Die Sukzession erscheint oft als eine interessante Alternative, ist aber nach Aussage von Frau Bathelt gerade hier problematisch, da das Unkraut auf diesen Standorten meist schneller kommt als die Sukzession. Gerade auf den Standorten, auf denen die Fichte am wenigsten Zukunft hat, verjünge sich diese leider sehr gut, sodass wieder Fichtenbestände entstehen würden. Die meisten anderen Schlussbaumarten würden sich auf großen Kahlflächen meist nicht ausreichend verjüngen.

Fazit

Als Fazit der Veranstaltung bleibt, dass die Wiederbewaldung kein Selbstläufer, sondern eine mühsame und risikobehaftete Arbeit ist, für die der Gesetzgeber nach dem Bayerischen Waldgesetz aber konkrete Fristen setzt. Auch ein Mischwald hätte dem Sturmereignis nicht widerstehen können, aber eine rechtzeitige Vorausverjüngung vor dem Sturm hilft beim Neubeginn nach dem Sturm ungemein. Für die konkrete Arbeit gibt es verschiedene Ansätze und Konzepte von denen keines à priori richtig oder falsch ist. Welches am Ende erfolgreicher war, können wir erst in etlichen Jahren beurteilen.
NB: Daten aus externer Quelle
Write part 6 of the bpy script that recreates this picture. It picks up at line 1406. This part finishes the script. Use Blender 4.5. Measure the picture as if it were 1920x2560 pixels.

Ohne eine deutliche Absenkung des Schalenwildbestands und seines Verbissdrucks auf den Schadflächen ist jedoch sicher alle Mühe vergebens.

Abschließend sei an dieser Stelle noch auf das LWF Merkblatt 23 „Wiederbewaldung von Sturmflächen“ und das kostenlose Angebot einer Einzelberatung durch die Försterinnen und Förster des AELF Traunstein für Waldbesitzer hingewiesen.